When you want to use doctest
for testing Django code, you need to specify
a Django settings module. Most tested documents use the database of
some demo project. Here is an example of how you do that:
>>> from lino import startup
>>> startup('lino_book.projects.min1.settings')
Above two lines in a tested doc will trigger the site startup. They are
the equivalent of starting a Django shell
in the given demo
project:
$ go min1
$ pm shell
In such a Django shell
session you can re-play the instructions on
such pages interactively (when your developer environment is installed)
The first thing you usually say in a Django shell is:
>>> from lino.api.doctest import *
How they are tested¶
The test suite of a repository with tested documents has a file
test_docs.py
in its tests
directory.
- test_docs.py¶
The test_docs.py
calls
atelier.test.make_docs_suite()
to automatically create a unit test for
every document in the doctree. A simple test_docs.py
file looks like
this:
from atelier.test import make_docs_suite
def load_tests(loader, standard_tests, pattern):
suite = make_docs_suite("docs")
return suite
The initialization code usually imports and calls lino.startup()
, then
imports everything (*
) from the lino.api.doctest
module (which
contains a selection of the most frequently used commands used in doctests).
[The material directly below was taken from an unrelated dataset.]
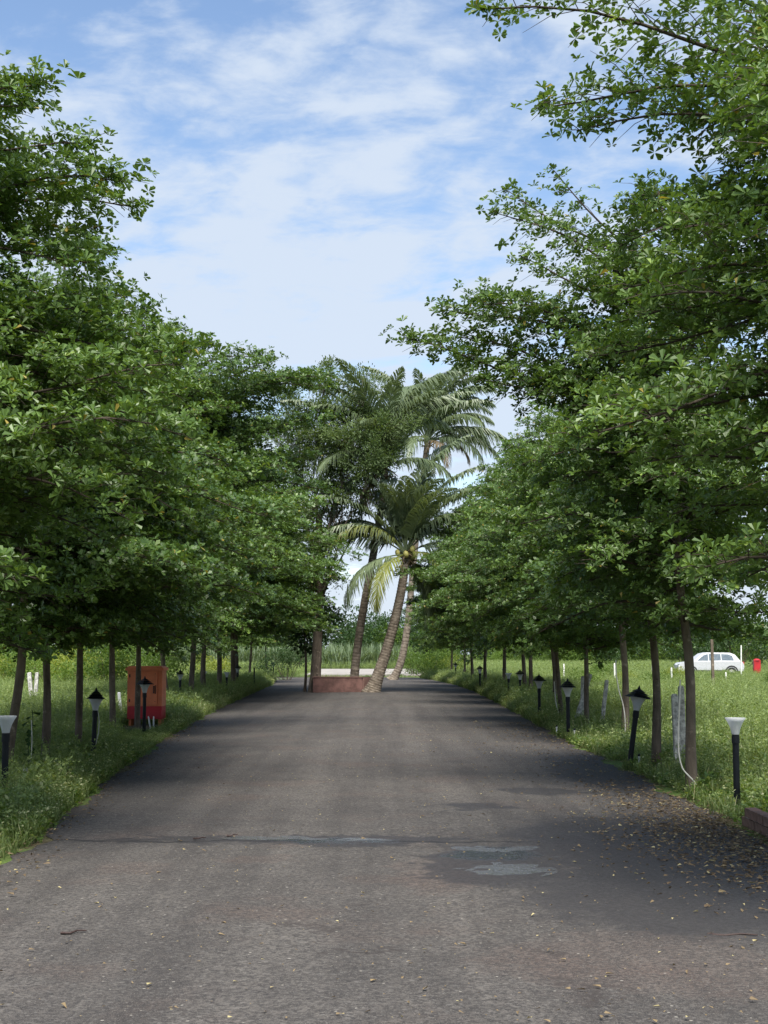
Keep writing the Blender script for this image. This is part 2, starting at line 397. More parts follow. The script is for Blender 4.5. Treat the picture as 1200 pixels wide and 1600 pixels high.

They require of course that the demo project has been populated
previously by inv prep
, not on a temporary test database as the Django
test runner creates it.
The advantage of this method (compared to using the Django test runner) is that they don’t need to populate the database (load the demo fixtures) for each test run. A limitation of this method is of course that they may not modify the database. That’s why we sometimes call them static or passive. They just observe whether everything looks as expected. When you want to test something that modifies the database, you don’t write a tested document but a Django test case.